Enhancing the energy storage performance of all-organic dielectrics based on VDF-based polymers: chemical and physical strategies

In the context of accelerated energy depletion, the efficient storage and release of energy has emerged as a pivotal concern. Dielectric capacitors have garnered significant attention for their high power density, rapid charging and discharging rates, and extended cycle life. With the development of electronic power equipment in the direction of lightweight and flexibility, all-organic dielectrics show a broad development prospect in the field of energy storage dielectric capacitors by virtue of their light weight, easy processing, high breakdown strength and other advantages. Among them, vinylidene fluoride (VDF)-based polymers exhibit high polarization characteristics, which are conducive to achieving high energy storage density ( U d ). However, severe polarization hysteresis leads to low charge/discharge efficiency.
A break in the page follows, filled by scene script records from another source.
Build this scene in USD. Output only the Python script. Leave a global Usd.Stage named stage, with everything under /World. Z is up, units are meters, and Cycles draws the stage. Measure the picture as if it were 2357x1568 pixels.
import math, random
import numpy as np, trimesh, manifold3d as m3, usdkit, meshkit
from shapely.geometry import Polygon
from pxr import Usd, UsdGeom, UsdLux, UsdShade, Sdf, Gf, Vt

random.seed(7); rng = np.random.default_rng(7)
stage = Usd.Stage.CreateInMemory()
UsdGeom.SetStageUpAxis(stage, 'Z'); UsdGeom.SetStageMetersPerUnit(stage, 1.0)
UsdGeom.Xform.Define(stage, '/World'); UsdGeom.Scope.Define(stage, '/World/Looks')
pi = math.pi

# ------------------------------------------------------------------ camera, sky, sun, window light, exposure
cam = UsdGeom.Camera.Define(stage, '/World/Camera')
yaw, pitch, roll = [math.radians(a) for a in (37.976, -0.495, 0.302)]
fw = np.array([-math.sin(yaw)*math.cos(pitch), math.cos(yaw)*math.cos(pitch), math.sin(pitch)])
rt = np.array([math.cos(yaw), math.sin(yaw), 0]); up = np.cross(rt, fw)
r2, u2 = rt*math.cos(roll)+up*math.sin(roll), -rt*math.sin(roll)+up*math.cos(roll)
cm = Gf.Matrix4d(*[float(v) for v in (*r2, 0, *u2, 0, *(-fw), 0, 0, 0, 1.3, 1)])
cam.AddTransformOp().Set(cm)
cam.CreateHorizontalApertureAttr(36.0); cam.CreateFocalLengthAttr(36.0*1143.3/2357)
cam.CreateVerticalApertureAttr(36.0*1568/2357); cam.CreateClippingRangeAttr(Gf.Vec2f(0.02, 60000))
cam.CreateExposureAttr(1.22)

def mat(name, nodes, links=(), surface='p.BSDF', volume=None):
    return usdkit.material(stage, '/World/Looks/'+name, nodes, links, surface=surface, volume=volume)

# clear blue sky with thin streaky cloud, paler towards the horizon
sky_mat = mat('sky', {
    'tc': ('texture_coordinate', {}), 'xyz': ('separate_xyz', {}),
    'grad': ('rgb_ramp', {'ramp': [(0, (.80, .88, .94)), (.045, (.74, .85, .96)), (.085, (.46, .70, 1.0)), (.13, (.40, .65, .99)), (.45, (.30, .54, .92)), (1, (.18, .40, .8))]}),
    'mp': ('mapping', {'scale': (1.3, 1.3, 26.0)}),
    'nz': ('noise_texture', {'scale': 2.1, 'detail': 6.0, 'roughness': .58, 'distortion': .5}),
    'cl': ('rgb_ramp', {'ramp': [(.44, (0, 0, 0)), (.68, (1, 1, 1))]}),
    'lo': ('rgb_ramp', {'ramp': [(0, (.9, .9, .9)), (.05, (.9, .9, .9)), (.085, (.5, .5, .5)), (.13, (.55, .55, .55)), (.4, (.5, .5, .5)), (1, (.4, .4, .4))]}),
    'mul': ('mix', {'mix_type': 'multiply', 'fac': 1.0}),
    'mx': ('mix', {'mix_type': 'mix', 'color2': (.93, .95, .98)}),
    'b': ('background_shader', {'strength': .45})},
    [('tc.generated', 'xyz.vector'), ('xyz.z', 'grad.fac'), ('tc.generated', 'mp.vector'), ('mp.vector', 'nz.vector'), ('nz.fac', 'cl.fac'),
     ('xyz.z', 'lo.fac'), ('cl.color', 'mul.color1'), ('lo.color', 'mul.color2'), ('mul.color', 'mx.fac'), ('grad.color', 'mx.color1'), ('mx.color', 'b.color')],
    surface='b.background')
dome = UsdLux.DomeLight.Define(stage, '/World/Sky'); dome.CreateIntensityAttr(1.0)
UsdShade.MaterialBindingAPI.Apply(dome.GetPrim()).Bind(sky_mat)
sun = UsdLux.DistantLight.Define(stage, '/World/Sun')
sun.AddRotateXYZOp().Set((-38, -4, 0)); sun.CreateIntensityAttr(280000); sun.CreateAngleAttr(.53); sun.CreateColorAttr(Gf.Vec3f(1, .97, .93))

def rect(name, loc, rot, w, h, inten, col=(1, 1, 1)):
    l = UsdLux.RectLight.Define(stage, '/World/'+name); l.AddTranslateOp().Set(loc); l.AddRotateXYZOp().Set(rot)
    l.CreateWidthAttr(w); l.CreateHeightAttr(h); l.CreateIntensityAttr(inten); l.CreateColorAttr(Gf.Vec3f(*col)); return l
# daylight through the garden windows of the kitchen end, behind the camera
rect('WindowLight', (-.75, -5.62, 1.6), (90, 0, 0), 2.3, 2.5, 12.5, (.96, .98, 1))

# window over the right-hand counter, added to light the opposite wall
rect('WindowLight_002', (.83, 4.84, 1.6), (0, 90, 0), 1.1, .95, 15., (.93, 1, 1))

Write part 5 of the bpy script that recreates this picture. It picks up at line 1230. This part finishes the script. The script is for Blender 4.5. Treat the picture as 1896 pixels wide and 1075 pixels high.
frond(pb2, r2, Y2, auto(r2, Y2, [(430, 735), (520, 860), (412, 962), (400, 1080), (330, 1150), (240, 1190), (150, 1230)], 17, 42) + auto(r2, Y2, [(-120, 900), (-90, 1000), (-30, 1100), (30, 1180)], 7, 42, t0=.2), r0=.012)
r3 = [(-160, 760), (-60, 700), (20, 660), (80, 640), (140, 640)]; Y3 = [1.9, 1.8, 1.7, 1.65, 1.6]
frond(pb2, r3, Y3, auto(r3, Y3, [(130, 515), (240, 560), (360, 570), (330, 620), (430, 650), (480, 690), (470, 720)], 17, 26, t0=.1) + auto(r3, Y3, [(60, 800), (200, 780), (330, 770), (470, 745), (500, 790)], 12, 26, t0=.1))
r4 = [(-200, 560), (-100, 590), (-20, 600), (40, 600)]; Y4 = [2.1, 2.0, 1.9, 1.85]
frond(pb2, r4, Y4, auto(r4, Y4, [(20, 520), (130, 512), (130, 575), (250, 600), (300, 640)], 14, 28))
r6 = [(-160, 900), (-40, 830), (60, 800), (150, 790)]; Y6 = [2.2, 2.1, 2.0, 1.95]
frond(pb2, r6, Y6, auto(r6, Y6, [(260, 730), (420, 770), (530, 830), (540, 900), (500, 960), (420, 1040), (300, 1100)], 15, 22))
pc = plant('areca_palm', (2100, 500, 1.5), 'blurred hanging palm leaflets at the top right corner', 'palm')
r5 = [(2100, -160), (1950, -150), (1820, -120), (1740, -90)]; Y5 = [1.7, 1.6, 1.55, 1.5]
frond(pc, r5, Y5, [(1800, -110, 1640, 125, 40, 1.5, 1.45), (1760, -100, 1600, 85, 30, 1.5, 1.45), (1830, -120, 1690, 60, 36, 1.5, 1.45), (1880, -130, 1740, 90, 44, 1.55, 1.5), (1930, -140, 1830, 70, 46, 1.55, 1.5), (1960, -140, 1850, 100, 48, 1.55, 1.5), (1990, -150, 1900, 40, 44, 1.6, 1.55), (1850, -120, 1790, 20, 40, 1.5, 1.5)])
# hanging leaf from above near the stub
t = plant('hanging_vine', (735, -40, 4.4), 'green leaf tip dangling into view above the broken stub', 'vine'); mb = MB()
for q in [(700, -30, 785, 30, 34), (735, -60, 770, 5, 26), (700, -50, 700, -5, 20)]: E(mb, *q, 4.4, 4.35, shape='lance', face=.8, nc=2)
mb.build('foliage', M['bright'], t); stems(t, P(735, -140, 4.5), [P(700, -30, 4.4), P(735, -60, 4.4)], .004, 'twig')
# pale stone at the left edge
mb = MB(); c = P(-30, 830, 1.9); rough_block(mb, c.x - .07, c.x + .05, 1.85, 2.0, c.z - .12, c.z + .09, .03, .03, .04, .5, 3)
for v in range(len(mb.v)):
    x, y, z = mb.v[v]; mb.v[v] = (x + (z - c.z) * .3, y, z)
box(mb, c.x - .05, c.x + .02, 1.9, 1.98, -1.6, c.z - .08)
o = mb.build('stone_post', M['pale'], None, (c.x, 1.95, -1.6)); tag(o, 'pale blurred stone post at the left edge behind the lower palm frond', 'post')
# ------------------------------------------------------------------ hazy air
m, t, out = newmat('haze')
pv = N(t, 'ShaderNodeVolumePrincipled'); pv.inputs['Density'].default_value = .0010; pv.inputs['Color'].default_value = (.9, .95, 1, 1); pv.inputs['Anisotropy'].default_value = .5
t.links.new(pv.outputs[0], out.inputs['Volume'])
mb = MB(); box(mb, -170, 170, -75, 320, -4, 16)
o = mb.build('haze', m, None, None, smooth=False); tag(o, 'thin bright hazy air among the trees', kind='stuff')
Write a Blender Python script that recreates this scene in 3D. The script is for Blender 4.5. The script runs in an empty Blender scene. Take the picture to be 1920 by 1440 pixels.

In response to these properties, this review explores various chemical and physical strategies to enhance the energy storage performance of VDF-based polymers based on three perspectives: modulation of polarization behavior, reduction of dielectric loss and enhancement of breakdown strength. The chemical strategy is centered on the design of the molecular chain structure, and the highest U d of 23.3 J/cm 3 was obtained by grafting linear polymers. The physical strategy focuses on modulating the structure of the aggregation state, and the special processing method of “Press & Folding” enables PVDF to achieve the highest U d of 39.8 J/cm 3 . Finally, suggestions are made for future research and development, as well as for the challenges that VDF-based all-organic dielectrics will have to overcome. • Energy storage performance can be optimized from three perspectives. • Chemical and physical strategies to enhance energy storage performance are reviewed. • Insights for future research on VDF-based all-organic dielectrics.